The group bounces from interview to interview, and makes time to discuss how the quarterbacks performed in the combine this week, as well as which teams might be in need of a signal caller in the first round.

While other ESPN shows develop their “Rundown” from topics the producers come up with, Insiders is the opposite: Schefter, Polian, Riddick, and others tell Snyder what they want to discuss, and he builds the show around them. Polian, for instance, wants to make sure he gets a chance to discuss what teams take away from the combine stats – or more importantly what times and measurements actually matter.

A big part of the conversation is set by Kolber, who Polian calls “the traffic cop.” She monitors body language and makes eye contact to see who should talk first on a given topic, and who really has something they want to say before moving onto the next talking point.
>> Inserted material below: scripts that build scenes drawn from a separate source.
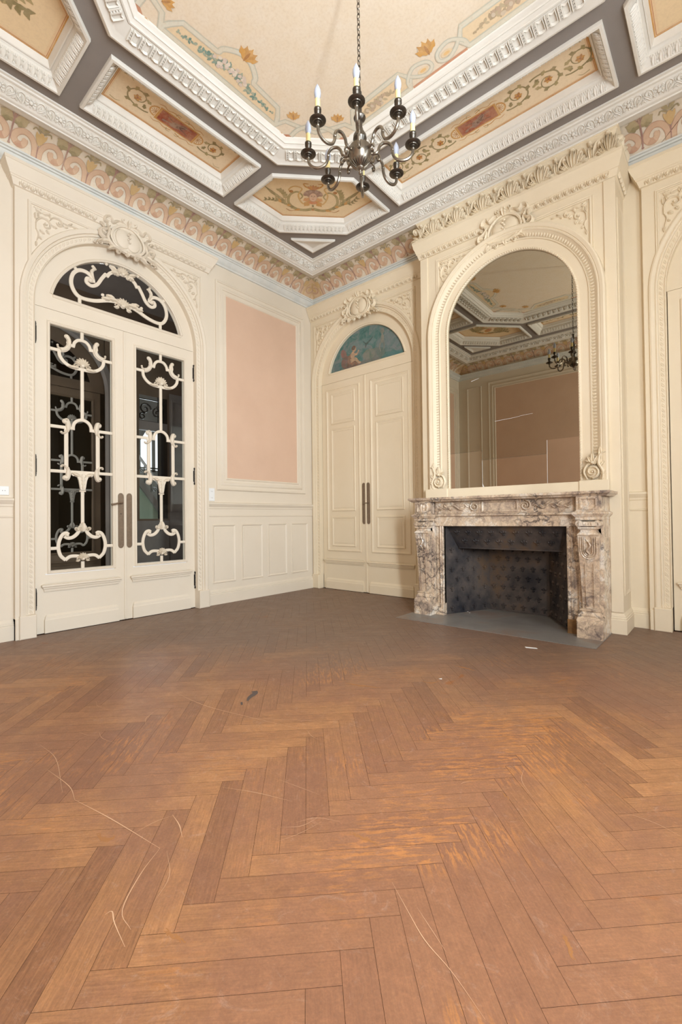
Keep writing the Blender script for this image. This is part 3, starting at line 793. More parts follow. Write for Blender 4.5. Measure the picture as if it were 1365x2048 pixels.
def paint_hex(path, kind):
    p = MB(); p.ppoly(path, G_PEACH, 0); border(p, path)
    p.ppoly(offs(path, .035, True), S(238, 212, 172), 1)
    if kind == 'mask':
        for sg in (-1, 1):
            p.stroke(cr([(0, -.19), (sg*.10, -.215), (sg*.20, -.19), (sg*.27, -.10), (sg*.25, .02), (sg*.17, .07), (sg*.115, .01), (sg*.15, -.05)], 5), .045, .012, C_GRN, 2, mid=.03)
            p.stroke(cr([(sg*.05, -.12), (sg*.12, -.10), (sg*.16, .02), (sg*.12, .12), (sg*.2, .15), (sg*.26, .10), (sg*.235, .06)], 5), .02, .012, S(214, 172, 110), 3)
            p.blob(sg*.235, .075, .022, .02, C_OCH2, 4)
            for k in range(8):
                a = -.3+k*.22; x0 = .14+k*.035; y0 = -.20+k*.016
                p.pleaf((sg*x0, y0), (sg*(x0+.075*math.cos(a)), y0+.085*math.sin(a)), .032, (C_OCH, C_GRN, C_GRN2)[k % 3], 4, 1)
            for k in range(6): p.pleaf((sg*(.30+.02*k), -.10+.02*k), (sg*(.34+.035*k), -.03+.035*k), .03, C_GRN2 if k % 2 else C_GRN, 4, 1)
            twig(p, sg*.30, -.06, (1.2 if sg > 0 else PI-1.2-.5), .15, C_GRN, 3)
            twig(p, sg*.36, -.10, (.25 if sg > 0 else PI-.25-.5), .15, C_GRN2, 3, 4, .02)
            p.pleaf((sg*.02, -.05), (sg*.10, -.15), .06, C_OCH, 5, 2); p.pleaf((sg*.03, -.02), (sg*.11, -.06), .05, S(214, 150, 96), 5, 2)
            p.stroke(cr([(sg*.30, -.20), (sg*.25, -.235), (sg*.20, -.215)], 4), .010, .004, C_OCH2, 3)
            p.stroke(cr([(sg*.02, .12), (sg*.08, .15), (sg*.10, .19), (sg*.05, .19)], 4), .022, .008, C_OCH, 3)
        for k in range(5): p.pleaf((0, .10), (.07*math.sin(-1+.5*k), .13+.05*math.cos(-1+.5*k)), .03, C_OCH if k % 2 else C_RUST, 4)
        hair, flesh, fsh = S(158, 124, 112), S(222, 184, 158), S(192, 142, 118)
        p.blob(0, .045, .088, .052, hair, 6)
        for k in range(9): p.blob(.085*math.cos(k*PI/8), .035+.055*math.sin(k*PI/8), .022, .02, S(176, 146, 132) if k % 2 else hair, 7)
        p.blob(0, -.005, .045, .068, fsh, 8); p.blob(0, .0, .041, .062, flesh, 9)
        for sg in (-1, 1): p.blob(sg*.016, .014, .009, .004, S(96, 70, 64), 10); p.stroke([(sg*.008, .025), (sg*.026, .025)], .003, .002, S(130, 96, 84), 10)
        p.stroke([(0, .018), (.003, -.008)], .003, .007, fsh, 10); p.blob(0, -.026, .012, .004, S(180, 96, 82), 10)
        p.blob(0, -.085, .05, .025, S(206, 122, 78), 7); p.blob(0, -.14, .012, .02, C_GRN2, 6); p.blob(0, -.20, .016, .016, C_OCH2, 6)
    else:
        for sg in (-1, 1):
            p.stroke(cr([(0, -.18), (sg*.12, -.16), (sg*.24, -.05), (sg*.22, .08), (sg*.13, .10), (sg*.10, .04)], 5), .05, .014, C_OCH, 2, mid=.03)
            p.blob(sg*.12, .055, .035, .035, C_OCH2, 3); p.blob(sg*.12, .055, .018, .018, C_RUST, 4)
            for a, L in ((.1, .22), (.6, .2), (1.1, .2), (1.6, .16)): twig(p, sg*.16, -.08, a if sg > 0 else PI-a-.5, L, C_GRN if a > .5 else C_GRN2, 3, 5, .034)
            for k in range(5): p.pleaf((sg*(.04+k*.05), -.17+k*.012), (sg*(.09+k*.055), -.10+k*.02), .05, C_GRN2 if k % 2 else C_GRN, 4, 2)
        p.blob(0, -.02, .06, .09, C_OCH, 4); p.blob(0, .0, .04, .065, C_RUST, 5); p.blob(0, .08, .03, .03, S(222, 184, 158), 5)
    return p
CL = {
 'h0': 'six-sided ceiling coffer painted with a face mask, in the corner above the pink panel',
 'h1': 'six-sided ceiling coffer with leafy painting, cut by the right edge of the photo',
 'h2': 'six-sided ceiling coffer with leafy painting, in the top left corner of the photo',
 'h3': 'six-sided ceiling coffer in the corner behind the viewer',
 'r0': 'rectangular ceiling coffer with red central tablet, along the glazed door wall',
 'r1': 'long rectangular ceiling coffer with red central tablet, above the fireplace wall',
 'r2': 'rectangular ceiling coffer with red central tablet, along the window wall',
 'r3': 'rectangular ceiling coffer with red tablet, above the wall opposite the fireplace'}
for k, hx in enumerate(hexes):
    c = (sum(p[0] for p in HEX)/6, sum(p[1] for p in HEX)/6); mu, mw = ((0, 0), (1, 0), (0, 1), (1, 1))[k]
    cc = ((5.55-c[0]) if mu else c[0], (4.95-c[1]) if mw else c[1])
    ang = {0: -PI/4, 1: PI/4, 2: -3*PI/4, 3: 3*PI/4}[k]
    root = thing('ceiling_coffer', FC @ T(cc[0], cc[1], 0) @ RotH(ang), CL['h%d' % k], 'ceiling coffer', 'six-sided painted ceiling coffers')
    ca, sa = math.cos(-ang), math.sin(-ang)
    lp = [((u-cc[0])*ca-(w-cc[1])*sa, (u-cc[0])*sa+(w-cc[1])*ca) for u, w in hx]
    f = MB(); f.sweep(lp, COFP, closed=True); band(f, lp, .053, .046, E_leaf, -.004, .95)
    f.build('coffer_frame', M['plaster'], root)
    p = paint_hex(offs(lp, .118, True), 'mask' if k == 0 else 'leaf')
    p.build('painted_panel', M['painting'], root, mx=T(0, 0, -.099), smooth=False, col=True)
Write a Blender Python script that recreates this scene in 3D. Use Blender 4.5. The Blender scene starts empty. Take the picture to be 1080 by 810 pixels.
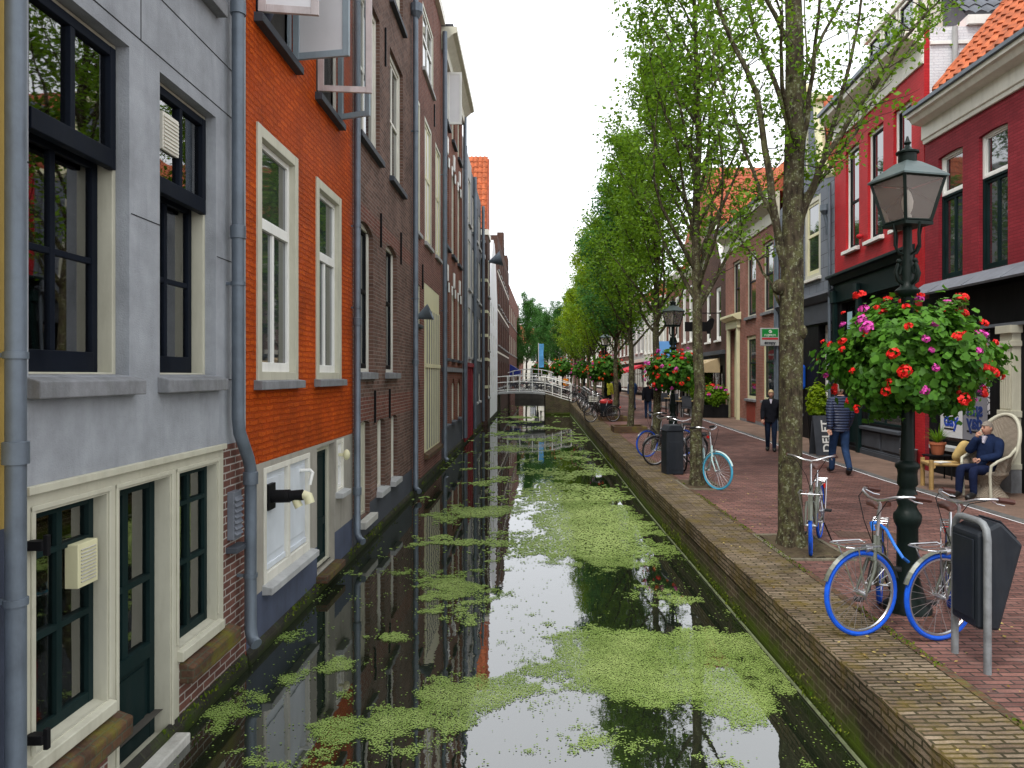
import bpy, bmesh, math, random
import numpy as np
from mathutils import Vector, Matrix, Quaternion
R = math.radians
PI = math.pi
rnd = random.Random(7)
scn = bpy.context.scene
COL = scn.collection
EYE = 2.1            # eye height above the pavement, metres
WATER = -0.6

def gz(y):           # the quay climbs a little towards the far bridge
    return 0.3 * min(1.0, max(0.0, (y - 22) / 32.0))

# ------------------------------------------------------------------ tagging
def tag(o, label=None, cat=None, group=None, kind=None):
    if label: o['label'] = label
    if cat: o['category'] = cat
    if group: o['group'] = group
    if kind: o['kind'] = kind
    return o

def thing(name, label, cat, loc=(0, 0, 0), rz=0.0, group=None):
    o = bpy.data.objects.new(name, None)
    o.empty_display_size = 0.2
    COL.objects.link(o)
    o.location = loc
    o.rotation_euler = (0, 0, rz)
    return tag(o, label, cat, group)

def copy_tree(o, parent=None):
    c = o.copy()
    COL.objects.link(c)
    if parent is not None: c.parent = parent
    for ch in [x for x in o.children]:
        copy_tree(ch, c)
    return c

def dup(o, loc, rz, label=None, group=None, scale=None):
    c = copy_tree(o)
    c.location = loc
    c.rotation_euler = (0, 0, rz)
    if scale: c.scale = (scale, scale, scale)
    if label: c['label'] = label
    if group: c['group'] = group
    return c

# ------------------------------------------------------------------ mesh builder
class MB:
    def __init__(s):
        s.v = []; s.f = []; s.m = []
    def poly(s, pts, mi=0):
        k = len(s.v)
        s.v.extend([tuple(p) for p in pts])
        s.f.append(tuple(range(k, k + len(pts)))); s.m.append(mi)
    def box(s, x0, x1, y0, y1, z0, z1, mi=0):
        k = len(s.v)
        s.v += [(x0, y0, z0), (x1, y0, z0), (x1, y1, z0), (x0, y1, z0), (x0, y0, z1), (x1, y0, z1), (x1, y1, z1), (x0, y1, z1)]
        for q in ((3, 2, 1, 0), (4, 5, 6, 7), (0, 1, 5, 4), (1, 2, 6, 5), (2, 3, 7, 6), (3, 0, 4, 7)):
            s.f.append(tuple(k + i for i in q)); s.m.append(mi)
    def prism(s, prof, axis, a, b, mi=0):
        """prof: 2D polygon; axis 'x','y' or 'z' is the extrusion axis between a and b"""
        def P(p, t):
            return {'x': (t, p[0], p[1]), 'y': (p[0], t, p[1]), 'z': (p[0], p[1], t)}[axis]
        n = len(prof); k = len(s.v)
        s.v += [P(p, a) for p in prof] + [P(p, b) for p in prof]
        ar = sum(prof[i][0] * prof[(i + 1) % n][1] - prof[(i + 1) % n][0] * prof[i][1] for i in range(n))
        flip = (ar < 0) ^ (axis == 'y') ^ (b < a)
        def add(ix):
            s.f.append(tuple(reversed(ix)) if flip else tuple(ix)); s.m.append(mi)
        add([k + i for i in reversed(range(n))])
        add([k + n + i for i in range(n)])
        for i in range(n):
            j = (i + 1) % n
            add([k + i, k + j, k + n + j, k + n + i])
    def tube(s, pts, rad, n=8, mi=0, cap=True):
        pts = [Vector(p) for p in pts]
        if not hasattr(rad, '__len__'): rad = [rad] * len(pts)
        up = None; rings = []
        for i, p in enumerate(pts):
            t = (pts[min(i + 1, len(pts) - 1)] - pts[max(i - 1, 0)])
            if t.length < 1e-9: t = Vector((0, 0, 1))
            t.normalize()
            if up is None:
                a = Vector((0, 0, 1)) if abs(t.z) < .9 else Vector((1, 0, 0))
                up = t.cross(a).normalized()
            else:
                up = (up - t * up.dot(t))
                if up.length < 1e-6: up = t.orthogonal()
                up.normalize()
            w = t.cross(up)
            k = len(s.v)
            for j in range(n):
                a = 2 * PI * j / n
                q = p + (up * math.cos(a) + w * math.sin(a)) * rad[i]
                s.v.append((q.x, q.y, q.z))
            rings.append(k)
        for a, b in zip(rings, rings[1:]):
            for j in range(n):
                s.f.append((a + j, a + (j + 1) % n, b + (j + 1) % n, b + j)); s.m.append(mi)
        if cap:
            s.f.append(tuple(rings[0] + j for j in reversed(range(n)))); s.m.append(mi)
            s.f.append(tuple(rings[-1] + j for j in range(n))); s.m.append(mi)
    def lathe(s, prof, n=16, c=(0, 0, 0), mi=0, sq=False, rot=0.0):
        """prof: list of (r,z) from bottom to top"""
        rings = []
        for r, z in prof:
            k = len(s.v)
            for j in range(n):
                a = 2 * PI * j / n + rot
                s.v.append((c[0] + r * math.cos(a), c[1] + r * math.sin(a), c[2] + z))
            rings.append(k)
        for a, b in zip(rings, rings[1:]):
            for j in range(n):
                s.f.append((a + j, a + (j + 1) % n, b + (j + 1) % n, b + j)); s.m.append(mi)
        s.f.append(tuple(rings[0] + j for j in reversed(range(n)))); s.m.append(mi)
        s.f.append(tuple(rings[-1] + j for j in range(n))); s.m.append(mi)
    def ball(s, c, r, n=12, m=8, mi=0):
        if not hasattr(r, '__len__'): r = (r, r, r)
        prof = []
        k = len(s.v)
        pts = [(math.sin(PI * i / m), -math.cos(PI * i / m)) for i in range(m + 1)]
        s.lathe([(max(.001, a), b) for a, b in pts], n, (0, 0, 0), mi)
        for i in range(k, len(s.v)):
            x, y, z = s.v[i]
            s.v[i] = (c[0] + x * r[0], c[1] + y * r[1], c[2] + z * r[2])
    def torus(s, c, rmaj, rmin, nmaj=32, nmin=8, axis='y', mi=0, a0=0, a1=2 * PI):
        full = abs(a1 - a0 - 2 * PI) < 1e-6
        N = nmaj if full else nmaj + 1
        k = len(s.v)
        for i in range(N):
            a = a0 + (a1 - a0) * i / nmaj
            for j in range(nmin):
                b = 2 * PI * j / nmin
                rr = rmaj + rmin * math.cos(b)
                u, w, h = rr * math.cos(a), rr * math.sin(a), rmin * math.sin(b)
                p = {'y': (u, h, w), 'z': (u, w, h), 'x': (h, u, w)}[axis]
                s.v.append((c[0] + p[0], c[1] + p[1], c[2] + p[2]))
        for i in range(N if full else N - 1):
            for j in range(nmin):
                a = k + i * nmin; b = k + ((i + 1) % N) * nmin
                q = (a + j, b + j, b + (j + 1) % nmin, a + (j + 1) % nmin)
                s.f.append(tuple(reversed(q)) if axis != 'y' else q); s.m.append(mi)
    def xf(s, mat, k=0):
        for i in range(k, len(s.v)):
            q = mat @ Vector(s.v[i]); s.v[i] = (q.x, q.y, q.z)
        return s
    def build(s, name, mats, parent=None, smooth=False, bevel=0.0, loc=None, angle=40):
        me = bpy.data.meshes.new(name)
        me.from_pydata(s.v, [], s.f)
        if not isinstance(mats, (list, tuple)): mats = [mats]
        for m in mats: me.materials.append(m)
        if len(mats) > 1: me.polygons.foreach_set('material_index', s.m)
        box_uv(me)
        if smooth:
            me.shade_smooth()
            try: me.set_sharp_from_angle(angle=R(angle))
            except Exception: pass
        o = bpy.data.objects.new(name, me)
        COL.objects.link(o)
        if parent is not None: o.parent = parent
        if loc is not None: o.location = loc
        if bevel:
            b = o.modifiers.new('bevel', 'BEVEL'); b.width = bevel; b.segments = 2
            b.limit_method = 'ANGLE'; b.angle_limit = R(50)
        return o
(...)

At 3:30, Kolber packs her papers back up into her binder, and straightens her other notes. She still has some live hits to do, and to record a couple more interviews that’ll be used later, but the tough part of the day is over, and she can take the evening to rest and get ready for tomorrow. As Snyder puts it, “you’re only as good as your next show.”

“My job is to make everybody else look good,” Kolber says. “I pride myself on anticipating where the guys are going to go in the moment, so I can put a good bow on the end of whatever we’re discussing. What makes the show work is chemistry. Our way makes it so fun and relaxed.”